At the way things are going, there is always the chance that some businesses will still be trying to catch their breath after a lastminute dash to complete their qualifications, fill in any gaps and get their statements of professional standing.

Having spoken to a number of businesses about their RDR readiness in the last few weeks, it seems IFA businesses span the whole range of possible stages of preparation. Some say they are confident they are already there, with all staff at QCA level four, gap-fill done and SPSs in place for all staff, with capital adequacy and RDR-compliant charging structures in place to boot.

Many other businesses either have their plan for compliance established, with a timetable to meet RDR requirements in place, while some firms still seem to be working out the final details of what they need to achieve.

With less than 11 months to go, there is a concern that firms that fall into the last category, or even the middle category, have left themselves with a very tight schedule to get their qualifications in place and ensure they can still advise their clients on the first day of 2013.

If I was to put myself in one of the above categories, it would have to be the middle one but I definitely have little room for manoeuvre. I have now got the first exam in the diary but at the rate of one qualification roughly every two months needed to hit the target, I now know that CII coursebooks are going to be my reading material of choice for the next few months.

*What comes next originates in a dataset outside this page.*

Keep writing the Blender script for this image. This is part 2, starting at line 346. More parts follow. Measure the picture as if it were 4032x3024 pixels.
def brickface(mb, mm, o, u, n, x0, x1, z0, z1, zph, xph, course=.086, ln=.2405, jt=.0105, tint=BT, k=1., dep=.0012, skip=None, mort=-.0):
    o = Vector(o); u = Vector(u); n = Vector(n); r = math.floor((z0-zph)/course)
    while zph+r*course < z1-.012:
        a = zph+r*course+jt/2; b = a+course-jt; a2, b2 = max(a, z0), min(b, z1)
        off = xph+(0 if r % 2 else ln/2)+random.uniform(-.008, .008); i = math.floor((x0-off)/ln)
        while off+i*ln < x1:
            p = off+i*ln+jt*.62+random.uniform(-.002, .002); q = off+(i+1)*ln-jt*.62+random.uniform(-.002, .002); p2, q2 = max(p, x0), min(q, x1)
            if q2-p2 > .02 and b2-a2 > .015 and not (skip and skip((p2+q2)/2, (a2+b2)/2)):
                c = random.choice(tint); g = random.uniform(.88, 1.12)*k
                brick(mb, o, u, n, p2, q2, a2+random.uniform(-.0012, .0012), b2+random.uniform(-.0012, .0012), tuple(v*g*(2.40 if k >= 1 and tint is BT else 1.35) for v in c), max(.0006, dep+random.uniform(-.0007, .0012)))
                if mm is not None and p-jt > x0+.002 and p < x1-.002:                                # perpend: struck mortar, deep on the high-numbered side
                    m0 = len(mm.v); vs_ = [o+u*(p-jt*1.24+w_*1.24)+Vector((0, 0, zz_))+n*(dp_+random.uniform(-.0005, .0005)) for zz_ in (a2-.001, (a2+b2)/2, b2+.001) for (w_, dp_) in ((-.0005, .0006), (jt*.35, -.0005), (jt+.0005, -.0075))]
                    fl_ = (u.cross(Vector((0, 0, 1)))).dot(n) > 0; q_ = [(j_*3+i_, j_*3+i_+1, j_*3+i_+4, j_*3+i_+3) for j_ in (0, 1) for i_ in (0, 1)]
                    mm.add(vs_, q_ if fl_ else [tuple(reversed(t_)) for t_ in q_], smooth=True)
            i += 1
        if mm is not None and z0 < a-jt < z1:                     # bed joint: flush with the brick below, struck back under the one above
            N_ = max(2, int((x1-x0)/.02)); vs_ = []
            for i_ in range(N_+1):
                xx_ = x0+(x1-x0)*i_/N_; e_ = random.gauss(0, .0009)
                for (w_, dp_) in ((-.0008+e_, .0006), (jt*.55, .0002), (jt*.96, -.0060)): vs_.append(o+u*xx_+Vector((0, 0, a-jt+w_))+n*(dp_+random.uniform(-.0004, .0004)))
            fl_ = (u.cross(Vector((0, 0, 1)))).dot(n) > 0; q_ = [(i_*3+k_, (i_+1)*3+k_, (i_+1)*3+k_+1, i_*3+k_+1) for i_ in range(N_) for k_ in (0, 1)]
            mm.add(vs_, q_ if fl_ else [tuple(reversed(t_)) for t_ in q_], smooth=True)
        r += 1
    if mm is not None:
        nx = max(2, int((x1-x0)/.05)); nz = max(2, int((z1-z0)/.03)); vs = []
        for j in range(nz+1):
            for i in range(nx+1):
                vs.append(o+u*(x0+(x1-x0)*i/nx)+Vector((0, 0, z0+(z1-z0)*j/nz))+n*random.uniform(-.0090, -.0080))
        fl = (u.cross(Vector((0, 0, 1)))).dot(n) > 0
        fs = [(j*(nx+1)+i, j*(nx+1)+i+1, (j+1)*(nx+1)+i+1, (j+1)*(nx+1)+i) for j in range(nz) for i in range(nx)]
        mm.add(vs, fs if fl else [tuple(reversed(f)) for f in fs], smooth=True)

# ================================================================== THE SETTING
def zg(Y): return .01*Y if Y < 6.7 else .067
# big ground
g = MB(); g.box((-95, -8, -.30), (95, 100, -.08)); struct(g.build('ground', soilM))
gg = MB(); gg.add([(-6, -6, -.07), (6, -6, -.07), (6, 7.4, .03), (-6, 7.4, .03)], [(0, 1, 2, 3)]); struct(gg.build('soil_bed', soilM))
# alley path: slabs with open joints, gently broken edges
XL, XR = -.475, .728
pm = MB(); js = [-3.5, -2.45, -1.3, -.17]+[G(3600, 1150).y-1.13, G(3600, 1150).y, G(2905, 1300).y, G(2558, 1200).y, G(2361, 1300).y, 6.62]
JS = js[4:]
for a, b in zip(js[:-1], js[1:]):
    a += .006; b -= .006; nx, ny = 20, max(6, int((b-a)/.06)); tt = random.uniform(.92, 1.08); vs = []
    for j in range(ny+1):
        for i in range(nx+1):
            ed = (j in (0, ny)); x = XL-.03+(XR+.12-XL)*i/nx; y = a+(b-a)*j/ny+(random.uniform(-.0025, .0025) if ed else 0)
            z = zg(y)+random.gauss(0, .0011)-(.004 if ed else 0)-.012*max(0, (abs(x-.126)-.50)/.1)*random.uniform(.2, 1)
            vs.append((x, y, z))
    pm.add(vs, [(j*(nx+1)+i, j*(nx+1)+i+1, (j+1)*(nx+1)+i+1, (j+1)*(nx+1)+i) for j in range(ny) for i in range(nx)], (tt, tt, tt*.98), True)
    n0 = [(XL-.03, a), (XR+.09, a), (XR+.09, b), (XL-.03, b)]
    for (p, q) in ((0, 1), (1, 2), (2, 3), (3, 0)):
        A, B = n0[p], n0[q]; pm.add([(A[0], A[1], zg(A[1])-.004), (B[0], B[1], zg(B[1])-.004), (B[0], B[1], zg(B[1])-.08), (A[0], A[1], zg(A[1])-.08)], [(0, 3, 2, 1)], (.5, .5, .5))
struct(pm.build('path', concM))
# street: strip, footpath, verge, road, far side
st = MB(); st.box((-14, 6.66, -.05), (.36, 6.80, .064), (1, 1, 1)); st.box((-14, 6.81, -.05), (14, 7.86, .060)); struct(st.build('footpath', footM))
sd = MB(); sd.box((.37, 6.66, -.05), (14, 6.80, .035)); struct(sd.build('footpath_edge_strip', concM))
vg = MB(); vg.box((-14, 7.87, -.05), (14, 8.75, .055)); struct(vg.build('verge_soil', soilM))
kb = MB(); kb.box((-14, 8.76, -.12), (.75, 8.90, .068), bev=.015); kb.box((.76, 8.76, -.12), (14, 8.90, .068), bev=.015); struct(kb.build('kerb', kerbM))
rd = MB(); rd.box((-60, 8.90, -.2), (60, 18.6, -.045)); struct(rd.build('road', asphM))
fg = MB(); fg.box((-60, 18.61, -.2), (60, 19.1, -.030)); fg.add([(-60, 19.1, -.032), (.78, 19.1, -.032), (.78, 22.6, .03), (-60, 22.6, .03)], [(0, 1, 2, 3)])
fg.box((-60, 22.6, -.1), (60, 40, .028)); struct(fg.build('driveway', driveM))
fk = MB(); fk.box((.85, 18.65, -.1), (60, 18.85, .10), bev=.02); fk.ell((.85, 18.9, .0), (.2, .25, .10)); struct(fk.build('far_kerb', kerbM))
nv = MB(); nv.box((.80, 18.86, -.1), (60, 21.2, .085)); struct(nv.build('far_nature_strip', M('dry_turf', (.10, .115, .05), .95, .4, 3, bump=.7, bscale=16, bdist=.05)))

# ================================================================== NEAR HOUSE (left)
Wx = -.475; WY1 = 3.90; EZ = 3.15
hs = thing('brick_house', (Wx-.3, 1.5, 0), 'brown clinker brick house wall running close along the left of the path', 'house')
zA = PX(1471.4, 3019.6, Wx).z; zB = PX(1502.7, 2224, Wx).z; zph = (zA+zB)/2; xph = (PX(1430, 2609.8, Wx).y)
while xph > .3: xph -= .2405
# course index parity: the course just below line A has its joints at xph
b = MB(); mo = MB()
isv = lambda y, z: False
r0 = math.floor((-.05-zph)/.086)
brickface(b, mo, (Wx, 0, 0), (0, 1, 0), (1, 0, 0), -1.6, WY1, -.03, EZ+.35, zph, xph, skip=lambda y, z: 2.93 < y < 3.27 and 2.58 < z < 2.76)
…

First up is R01: financial services, regulation and ethics. I figure I may as well get the driest of the subjects out of the way first in the hope that study for the more practical exams is a little bit more accessible.

If I stick to the timetable I have set myself, I should be finished in early November, with around six or seven weeks to spare.

From here, it does not look too punishing a schedule but it does not leave a lot of margin for error and I hope I will not regret leaving it too late to properly get to grips with the exams.